When former President Barack Obama was leaving the White House in January 2017, the Democrats were still performing an autopsy on former State Secretary Hillary Clinton’s failed campaign for president.
From the White House, Obama privately posited some theories about Clinton’s downfall. Earlier this month, the Justice Department finally released Obama’s official transcript as part of a Freedom of Information Act request… and it may surprise you.
Obama hit some familiar Democrat talking points. That is, he blamed Clinton’s loss on Russian leaks and FBI Director James Comey’s 11th-hour decision to reopen his investigation into Clinton’s email server.
However, Obama also issued some surprises. For example, he blamed the Democrats’ losses on a poorly timed meeting between Clinton’s husband and Attorney General Loretta Lynch… and on Clinton’s failure to visit Wisconsin during the campaign.
“My actual views are not wildly far off from what I’ve said publicly. I’ve tempered my language and tried to be diplomatic about it. I am a genuine optimist in the sense that, number one, I think it’s important for us not to ignore the multiple contingencies that resulted in Trump being elected and not somehow suggest that the country is invariably racist, misogynist, what have you,” Obama said two days before Donald Trump’s inauguration as president, according to the White House transcript obtained by Bloomberg News.
“And the fact of the matter is, setting aside that Hillary Clinton got the substantially bigger share of the vote, I think it’s fair to say that a whole series of different things happening — how the email thing unfolded, and sort of the chain from Bill Clinton getting on that plane, to Comey making an announcement. At a bunch of different junctures, people could have made different decisions that would have resulted in it playing differently.”
Obama continued:
I think the Russian leaks, how that played out, how all this stuff was reported — I mean, I’m just being honest with you, and many of you share this view. You guys weren’t necessarily the culprits, but how that played out. Some failures of polling and analytics leading a leading Democratic candidate never to appear in Michigan or Wisconsin, or show up in a union hall, right? I mean, there’s just a bunch of stuff that could have happened in which we wouldn’t be having this particular conversation…

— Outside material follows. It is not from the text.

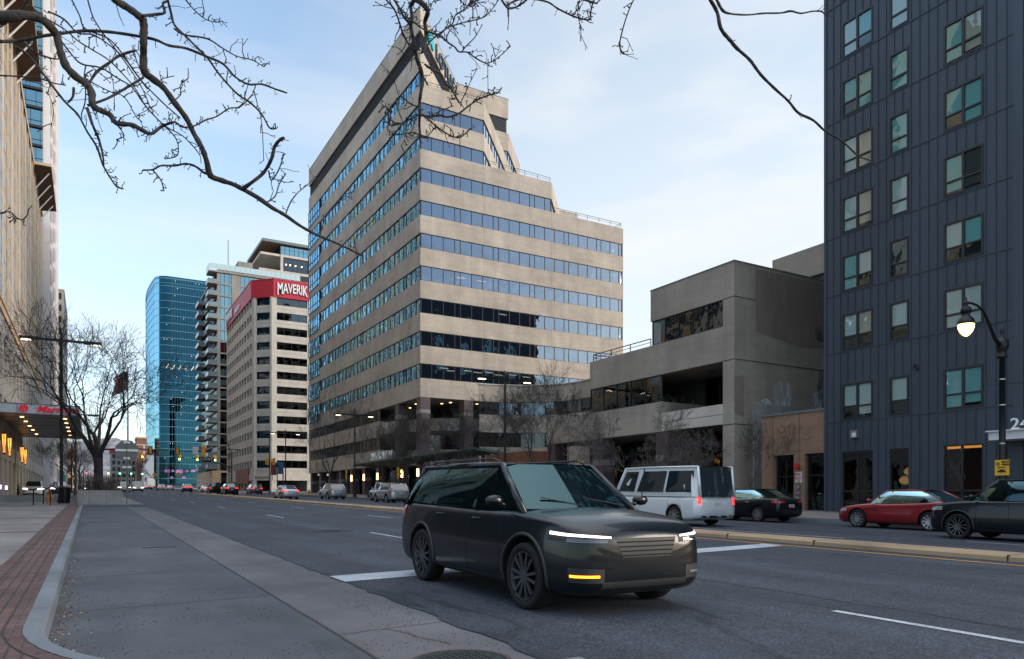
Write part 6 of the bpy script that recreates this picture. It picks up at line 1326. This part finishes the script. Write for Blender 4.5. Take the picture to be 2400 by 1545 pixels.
        if kind == 'van':
            q = MB(); q.quad([tuple(lower(u_).lerp(upper(u2), v_)+Vector((0,s*.045,0))) for u_, u2, v_ in ((.05,.0,.15),(.27,.22,.15),(.27,.22,.86),(.10,.03,.86))]); q.quad([tuple(lower(u_).lerp(upper(u_), v_)+Vector((0,s*.045,0))) for u_, v_ in ((.30,.15),(.62,.15),(.62,.86),(.30,.86))]); q.quad([tuple(lower(u_).lerp(upper(u_), v_)+Vector((0,s*.045,0))) for u_, v_ in ((.65,.15),(.96,.15),(.96,.86),(.65,.86))])
            q.build('side_glass', carglass, t, local=True, fix=False)
    if lod == 0:
        q = MB(); zd = bl(.45)+.012; q.box(xs[3]+.25, xs[0]-.30, -wb_*.88, wb_*.88, zd-.02, zd); cab = q.build('cabin', seamm, t, local=True)
        q = MB(); q.box(xs[0]-.62, xs[0]-.25, -wb_*.82, wb_*.82, zd, zd+.05); q.build('dashboard', trim, cab, local=True)
        for xr in ((xs[1]-.30, xs[1]-1.15) if kind != 'pickup' else (xs[1]-.3,)):
            for sy in (-1, 1):
                q = MB(); yc = sy*wb_*.42; q.tube([(xr, yc, zd-.02), (xr-.07, yc, zd+.16), (xr-.10, yc, zd+.19)], [.20,.17,.10], 10); q.tube([(xr-.10, yc, zd+.19), (xr-.11, yc, zd+.23)], .03, 6); q.tube([(xr-.10, yc, zd+.24), (xr-.12, yc, zd+.36)], [.11,.10], 10); q.build('seat', trim, cab, smooth=True, local=True)
        q = MB(); q.tube([(xs[0]-.72+.05*math.sin(a_), wb_*.42+.17*math.cos(a_), zd+.07+.15*math.sin(a_)) for a_ in [2*math.pi*k_/20 for k_ in range(21)]], .014, 6); q.build('steering_wheel', trim, cab, smooth=True, local=True)
    # roof, pillars
    q = MB(); ny = 8
    def roof(u_, v_):
        x_ = xs[1]+.05+(xs[2]-xs[1]-.10)*u_; w2 = (wr1+(wr2-wr1)*u_)*1.02; yy = (v_*2-1)*w2; return (x_, yy, zr-.012+.055*(1-abs(v_*2-1)**2.6)*(.55+.45*math.sin(math.pi*min(max(u_,.0),1)))+.012*math.sin(u_*math.pi))
    q.grid(roof, 12, ny); q.build('roof', P, t, smooth=True, local=True, fix=False)
    pw = .075 if kind != 'sedan' else .06
    for s in (-1, 1):
        q = MB()
        q.tube([(FL[0]+.03, s*FL[1], zc0-.05), (xs[1]+.02, s*(wr1+.005), zr-.01)], [pw*.62, pw*.5], 6)
        q.tube([(xs[1]+.02, s*(wr1+.005), zr-.012), (mid, s*(wr*.955+.012), zr+.004), (xs[2]-.02, s*(wr2+.005), zr-.012)], pw*.5, 6)
        q.tube([(xs[2]-.02, s*(wr2+.004), zr-.012), (xs[3]+.04, s*RL[1], zc3-.05)], [pw*.6, pw*1.0], 6)
        if kind in ('suv','jeep','van'):     # broad rear quarter pillar
            def qp(fu, v_): x0_ = xs[2]+.02+(xs[3]-xs[2])*v_*0; p = Vector((xs[2]+.28, s*(wr2+.01), zr-.02)).lerp(Vector((xs[2]+.02, s*(wr2+.005), zr-.02)), fu); r_ = Vector((xs[3]+.30, s*(wb_+.012), bl(g3)-.03)).lerp(Vector((xs[3]+.02, s*(wb_*.88), bl(g3)-.03)), fu); return tuple(p.lerp(r_, v_)+Vector((0, s*.036*math.sin(v_*math.pi), 0)))
            q.grid(qp, 2, 4)
        q.build('pillars', P, t, smooth=True, local=True, fix=False)
    q = MB()
    for s in (-1, 1):
        for fx, wd in (((.46 if kind != 'pickup' else .44), .05),)+(((.70,.045),) if kind in ('suv','jeep') else ()):
            xx = X(fx); z_ = bl(fx); q.bar((xx, s*(wb_+.006), z_-.02), (xx-.02, s*(wr*.955+.022), zr-.02), wd, .014, up=(0,1,.3))
    q.build('door_pillars', trim, t, local=True)
    if kind == 'pickup':
        q = MB(); q.box(-hl+.12, X(.63), -Wd/2+.14, Wd/2-.14, bl(.8)-.12, bl(.8)+.035); q.build('load_bed', trim, t, local=True)
    # wheels
    for wx in wxs:
        for s in (-1, 1):
            yo = s*(Wd/2-.02); yi = s*(Wd/2-.25); wz = rr
            pf_ = [(rr*.62,yi),(rr*.95,yi),(rr,yi+s*.03),(rr,yo-s*.035),(rr*.965,yo-s*.005),(rr*.86,yo+s*.004),(rr*.76,yo-s*.012),(rr*.72,yo-s*.06)]
            w_ = MB().lathe(pf_, (wx,0,wz), 'y', 36 if lod == 0 else 20, cap=False).build('wheel', tyre, t, smooth=True, local=True)
            q = MB(); rm = rim or rimm; q.lathe([(rr*.735,yo-s*.010),(rr*.70,yo-s*.012),(rr*.67,yo-s*.05),(rr*.65,yo-s*.12)], (wx,0,wz), 'y', 32, 0, cap=False); q.lathe([(rr*.66,yo-s*.13),(rr*.02,yo-s*.13)], (wx,0,wz), 'y', 24, 1)
            nsp = 10 if rm is rimm else 6
            for k in range(nsp):
                a = 2*math.pi*k/nsp; sd = Vector((-math.sin(a), 0, math.cos(a))); ce = Vector((math.cos(a), 0, math.sin(a))); o_ = Vector((wx, yo-s*.03, wz))
                for sg in (-1, 1):
                    p0_ = o_+ce*rr*.12+sd*sg*.012; p1_ = o_+ce*rr*.69+sd*sg*(.016 if nsp == 10 else .055)+Vector((0, s*.012, 0)); q.bar(tuple(p0_), tuple(p1_), .026 if nsp == 10 else .032, .03, 0, up=(0,1,0))
            q.lathe([(rr*.17,yo-s*.05),(rr*.16,yo-s*.022),(rr*.12,yo-s*.014)], (wx,0,wz), 'y', 14, 0)
            ro = q.build('rim', [rm, seamm], t, local=True); ro.parent = w_
    # everything below is laid onto the body surface itself
    from mathutils.bvhtree import BVHTree
    bvh = BVHTree.FromPolygons([v.co.copy() for v in me.vertices], [tuple(p.vertices) for p in me.polygons])
    def onf(y_, z_, off=.004, rear=False):
        sx_ = -1 if rear else 1; h = bvh.ray_cast(Vector((sx_*(hl+1), y_, z_)), Vector((-sx_, 0, 0)))
        return Vector((h[0].x+sx_*off, y_, z_)) if h[0] else Vector((sx_*(hl-.12), y_, z_))
    def ons(x_, s, z_, off=.004):
        h = bvh.ray_cast(Vector((x_, s*2, z_)), Vector((0, -s, 0)))
        return Vector((x_, h[0].y+s*off, z_)) if (h[0] and abs(h[0].y) > Wd*.25) else Vector((x_, s*(Wd/2), z_))
    def facegrid(nm, y0_, y1_, zf0, zf1, m, rear=False, off=.004, n=8, k=3, parent=t, taper_=0):
        q = MB(); q.grid(lambda u_, v_: tuple(onf(((y0_+y1_)/2+(y1_-y0_)*(u_-.5)*(1-taper_*(1-v_))), zf0+(zf1-zf0)*v_, off, rear)), n, k); return q.build(nm, m, parent, smooth=True, local=True, fix=False)
    def wraplamp(nm, s, ya, yb, back, zi0, zi1, zo0, zo1, m, rear=False, off=.005, parent=t):
        # from ya on the face, round the corner yb, then back along the flank
        q = MB(); colz = []; nf = 6; ns_ = 5
        for i_ in range(nf+1):
            f_ = i_/nf; y_ = s*(ya+(yb-ya)*f_); g_ = f_*.62; za = zi0+(zo0-zi0)*g_; zb_ = zi1+(zo1-zi1)*g_; colz.append([onf(y_, za+(zb_-za)*v_/3, off, rear) for v_ in range(4)])
        xe = colz[-1][1].x; sg = -1 if not rear else 1
        for i_ in range(1, ns_+1):
            f_ = i_/ns_; x_ = xe+sg*back*f_; g_ = .62+.38*f_; za = zi0+(zo0-zi0)*g_; zb_ = zi1+(zo1-zi1)*g_; colz.append([ons(x_, s, za+(zb_-za)*v_/3, off) for v_ in range(4)])
        for c0_, c1_ in zip(colz[:-1], colz[1:]):
            for v_ in range(3): q.quad([c0_[v_], c1_[v_], c1_[v_+1], c0_[v_+1]])
        return q.build(nm, m, parent, smooth=True, local=True, fix=False)
    hw = Wd/2; zf = Hh*interp(S['top'], .03); hm = hl_on if lights == 'on' else hl_off
    h1 = zf-.075; h0 = h1-.105
    for s in (-1, 1):
        h_ = wraplamp('headlight', s, hw*.46, hw*.86, .30, h0+.015, h1-.01, h0+.045, h1+.05, trim if lights == 'drl' else hm)
        if lights == 'drl':
            wraplamp('lamp_lens', s, hw*.52, hw*.82, .10, h0+.03, h1-.045, h0+.04, h1-.02, lens_dark, off=.010, parent=h_)
            wraplamp('daylight_strip', s, hw*.47, hw*.86, .26, h1-.030, h1-.012, h1+.004, h1+.036, drl, off=.014)
            wraplamp('corner_intake', s, hw*.56, hw*.84, .07, zb+.16, zb+.30, zb+.17, zb+.32, trim, off=.004)
            wraplamp('turn_signal', s, hw*.62, hw*.84, .06, zb+.215, zb+.24, zb+.22, zb+.245, amb if s == -1 else hl_off, off=.012)
        if lod <= 1 and lights != 'drl': facegrid('fog_lamp', s*hw*.62, s*hw*.74, zb+.16, zb+.22, hl_off)
        z0_ = bl(.97)-.21; z1_ = bl(.97)-.06
        if kind in ('van','pickup','jeep'): facegrid('tail_light', s*hw*.76, s*hw*.90, z0_-.10, z1_+.05, tl_on if tail else tl_off, True, .01, 3, 3)
        else: wraplamp('tail_light', s, hw*.44, hw*.86, .24, z0_+.04, z1_-.02, z0_+.01, z1_+.01, tl_on if tail else tl_off, True, .006)
    gz_ = h1-.02
    facegrid('grille', -hw*.42, hw*.42, h0-.12, gz_-.01, trim, off=.003, taper_=.22)
    q = MB()
    for i_ in range(4):
        z_ = h0-.10+i_*.045; w2 = hw*(.33+.02*i_); pts_ = [onf(-w2+2*w2*k_/8, z_, .008) for k_ in range(9)]; q.tube(pts_, .006, 4)
    q.build('grille_bars', chrome if color in ('white','grey','slate') else seamm, t, local=True)
    facegrid('lower_intake', -hw*.58, hw*.58, zb+.07, zb+.17, trim, off=.003)
    facegrid('number_plate', -.17, .17, bl(.97)-.36, bl(.97)-.24, plate, True, .008, 2, 1)
    if kind == 'sedan' and lod == 0: facegrid('plate_emblem', -.11, .11, bl(.97)-.33, bl(.97)-.28, amb_off, True, .011, 3, 1)
    if kind in ('suv','van','jeep') or color == 'grey': facegrid('rear_bumper_trim', -hw*.74, hw*.74, zb+.08, zb+.20, trim, True, .003)
    if bar: facegrid('light_bar', -hw*.45, hw*.45, bl(.97)-.15, bl(.97)-.10, tl_on, True, .012)
    mx = X(g0)-.20
    for s in (-1, 1):
        q = MB(); q.lathe([(.03,-.06),(.075,-.055),(.085,-.01),(.08,.03),(.045,.055)], (0,0,0), 'x', 12); q.v = [(mx+v[0], s*(hw+.085)+v[1]*1.2, bl(.33)+.085+v[2]*.75) for v in q.v]
        q.bar((mx, s*(hw-.07), bl(.33)+.02), (mx, s*(hw+.04), bl(.33)+.07), .05, .04); q.build('mirror', P, t, smooth=True, local=True)
    if lod <= 1:
        doors = (.30,.475,.70) if kind != 'pickup' else (.29,.45,.61)
        if kind == 'van': doors = (.27,.44,.72)
        for s in (-1, 1):
            for fx in doors:
                q = MB(); zt = bl(fx)-.035; n_ = 9; L0 = [ons(X(fx)-.005, s, zb+.12+(zt-zb-.12)*i_/n_, .0025) for i_ in range(n_+1)]; L1 = [ons(X(fx)+.005, s, zb+.12+(zt-zb-.12)*i_/n_, .0025) for i_ in range(n_+1)]
                for i_ in range(n_): q.quad([L0[i_], L1[i_], L1[i_+1], L0[i_+1]])
                q.build('door_gap', seamm, t, local=True, fix=False)
            for fx in ((.445, .665) if kind != 'pickup' else (.425, .585)):
                if kind == 'van' and fx > .6: continue
                p_ = ons(X(fx)+.08, s, bl(fx)-.14, .018); q = MB(); q.tube([p_+Vector((-.10,-s*.02,0)), p_+Vector((-.08,0,0)), p_+Vector((.08,0,0)), p_+Vector((.10,-s*.02,0))], .011, 6); q.build('door_handle', chrome if (color == 'black' and kind == 'sedan') else P, t, smooth=True, local=True)
    for s in (-1, 1):
        xa_, xb_ = X(S['wb'][1])+rr+.08, X(S['wb'][0])-rr-.08; q = MB(); q.grid(lambda u_, v_: tuple(ons(xa_+(xb_-xa_)*u_, s, zb+.025+.085*v_, .004)), 8, 2); q.build('sill_trim', trim if kind != 'sedan' else P, t, smooth=True, local=True, fix=False)
    if kind == 'suv' and lod == 0:
        for s in (-1, 1): MB().tube([(xs[1]-.1, s*wr*.93, zr+.03), (xs[1]-.25, s*wr*.94, zr+.070), (xs[2]+.35, s*wr*.92, zr+.070), (xs[2]+.18, s*wr*.92, zr+.03)], .014, 8).build('roof_rail', trim, t, smooth=True, local=True)
        for ya_ in (.60, .02): MB().bar((xs[0]+.03, ya_, zc0+.035), (xs[0]-.10, ya_-.52, zc0+.125), .018, .012).build('wiper', trim, t, local=True)
        for wx in wxs:
            for s in (-1, 1):
                q = MB(); pts = [(wx+math.cos(a)*(rr+.082), s*(hw*.990), rr+.01+math.sin(a)*(rr+.082)) for a in [math.pi*(-.10+1.20*k/20) for k in range(21)]]; pts = [(p_[0], ons(p_[0]+(.02 if p_[0] > wx else -.02), s, p_[2]+.02, -.002).y, p_[2]) for p_ in pts]; q.tube(pts, .022, 6); q.build('arch_trim', trim, t, smooth=True, local=True)
    if kind == 'jeep': MB().lathe([(.36,-hl-.26),(.38,-hl-.2),(.38,-hl-.04),(.2,-hl-.02)], (0,0,1.0), 'x', 20).build('spare_wheel', tyre, t, local=True)
    return t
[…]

You know, I will say this about Comey. I think that — and I’ve been very careful about this — I think the way — as I said, if there’s Bill Clinton deciding he should get on Loretta Lynch’s plane, to the last announcement about Wiener emails, and it’s just like this train wreck and this cascade of decisions that I was powerless to intervene in, because I actually observe institutional norms and I’m not supposed to investigate — or meddle in investigations. But I think Comey is actually a person of high character and is not partisan when it comes to this stuff, and believes in playing it straight. That doesn’t mean that every call he makes necessarily will be the right one, because this is a human enterprise and everybody is human. But I trust his basic integrity. I trust him to — I think he thinks of himself as serving the American people and as a guardian of certain values and norms that I share with him.
Obama went on to repackage his infamous remark about conservatives’ tendency to “cling to their guns.” Still, he also said that Donald Trump, the incoming president at the time, had always acted politely in person.
“So what’s bound them together is opposition to me, opposition to a fantastical creature called the liberal who looks down on them and just feeds all that regional resentment, And there are a handful of issues, like guns, that trigger that sense of ‘these folks aren’t like us and they don’t like us and act like us.’ And there’s obviously some racial elements that get put out into that stew.”
“He’s very polite to me and has not stopped being so,” Obama said of Trump. “His interactions with me are very different than his interactions with… Barack Obama, the distant figure.”
Plus, in a particularly prescient moment, Obama warned the journalist community to watch out for future administrations’ attempts to politicize the Justice Department.
“I mean, look, when Congress calls — my staff, when we were subjected to some of those bulls**t subpoenas around Benghazi, tough people around here, they get nervous,” Obama said. “So I would say those are the two things that I worry about the most and you should be paying the closest attention to. I would be like white on rice on the Justice Department. I’d be paying a lot of attention to that. And if there is even a hint of politically motivated investigations, prosecutions, et cetera, I think you guys have to really be on top of that.”